**Provided data**
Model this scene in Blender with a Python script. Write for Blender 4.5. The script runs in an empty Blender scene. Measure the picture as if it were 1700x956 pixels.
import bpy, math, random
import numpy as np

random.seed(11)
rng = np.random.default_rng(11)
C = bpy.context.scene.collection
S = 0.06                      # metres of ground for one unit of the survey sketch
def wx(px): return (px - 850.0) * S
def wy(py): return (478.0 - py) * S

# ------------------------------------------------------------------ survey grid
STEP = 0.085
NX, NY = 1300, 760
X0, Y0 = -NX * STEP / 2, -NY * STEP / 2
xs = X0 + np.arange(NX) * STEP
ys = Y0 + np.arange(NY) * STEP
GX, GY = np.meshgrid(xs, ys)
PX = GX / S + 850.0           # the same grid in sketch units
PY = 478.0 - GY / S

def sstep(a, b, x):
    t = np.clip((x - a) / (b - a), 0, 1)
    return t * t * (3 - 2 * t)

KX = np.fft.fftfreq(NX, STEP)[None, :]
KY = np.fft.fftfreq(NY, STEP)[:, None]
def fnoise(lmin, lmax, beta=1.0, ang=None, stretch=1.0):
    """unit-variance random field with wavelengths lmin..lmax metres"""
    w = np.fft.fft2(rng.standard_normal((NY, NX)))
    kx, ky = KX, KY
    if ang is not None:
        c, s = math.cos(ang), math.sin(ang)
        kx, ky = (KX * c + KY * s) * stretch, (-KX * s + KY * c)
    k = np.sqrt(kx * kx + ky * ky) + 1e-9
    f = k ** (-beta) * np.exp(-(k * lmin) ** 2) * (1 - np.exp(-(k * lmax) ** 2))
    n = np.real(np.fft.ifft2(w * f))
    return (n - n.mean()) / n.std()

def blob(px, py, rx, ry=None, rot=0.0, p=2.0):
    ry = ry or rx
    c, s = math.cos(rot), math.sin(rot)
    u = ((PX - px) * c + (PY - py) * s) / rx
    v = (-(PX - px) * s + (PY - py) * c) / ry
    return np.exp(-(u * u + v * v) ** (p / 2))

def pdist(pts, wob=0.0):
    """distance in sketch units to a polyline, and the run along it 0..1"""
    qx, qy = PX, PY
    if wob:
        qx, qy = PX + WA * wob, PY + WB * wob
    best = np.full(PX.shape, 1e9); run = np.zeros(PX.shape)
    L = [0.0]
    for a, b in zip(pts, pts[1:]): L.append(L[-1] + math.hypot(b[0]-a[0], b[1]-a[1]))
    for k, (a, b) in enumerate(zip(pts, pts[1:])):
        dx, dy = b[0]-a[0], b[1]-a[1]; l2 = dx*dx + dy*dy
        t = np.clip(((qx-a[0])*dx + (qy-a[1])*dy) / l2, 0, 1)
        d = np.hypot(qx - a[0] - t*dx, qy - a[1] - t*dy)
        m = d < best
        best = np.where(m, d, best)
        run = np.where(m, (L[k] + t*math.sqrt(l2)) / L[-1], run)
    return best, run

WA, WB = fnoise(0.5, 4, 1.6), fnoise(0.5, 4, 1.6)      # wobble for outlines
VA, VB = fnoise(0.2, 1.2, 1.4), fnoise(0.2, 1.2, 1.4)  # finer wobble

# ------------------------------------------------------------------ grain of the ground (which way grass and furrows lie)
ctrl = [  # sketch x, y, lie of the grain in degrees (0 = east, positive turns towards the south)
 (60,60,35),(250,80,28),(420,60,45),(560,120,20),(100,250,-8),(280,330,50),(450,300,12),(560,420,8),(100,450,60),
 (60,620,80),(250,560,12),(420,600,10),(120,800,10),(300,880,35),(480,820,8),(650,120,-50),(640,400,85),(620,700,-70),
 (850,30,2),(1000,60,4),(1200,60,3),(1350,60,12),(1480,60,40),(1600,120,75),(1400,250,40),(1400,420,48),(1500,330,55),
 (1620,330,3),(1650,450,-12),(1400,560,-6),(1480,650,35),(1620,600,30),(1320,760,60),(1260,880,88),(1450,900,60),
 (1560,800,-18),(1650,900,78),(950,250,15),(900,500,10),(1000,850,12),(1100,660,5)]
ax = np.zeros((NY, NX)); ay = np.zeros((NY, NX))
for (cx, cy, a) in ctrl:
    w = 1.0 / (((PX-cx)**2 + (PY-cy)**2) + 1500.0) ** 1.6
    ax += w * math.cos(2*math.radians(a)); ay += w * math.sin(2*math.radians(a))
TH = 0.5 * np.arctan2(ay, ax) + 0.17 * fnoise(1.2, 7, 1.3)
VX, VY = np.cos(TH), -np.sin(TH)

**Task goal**
Using the listing above, show every line that includes the string "with".

**Task output**
Model this scene in Blender with a Python script. Write for Blender 4.5. The script runs in an empty Blender scene. Measure the picture as if it were 1700x956 pixels.
    """unit-variance random field with wavelengths lmin..lmax metres"""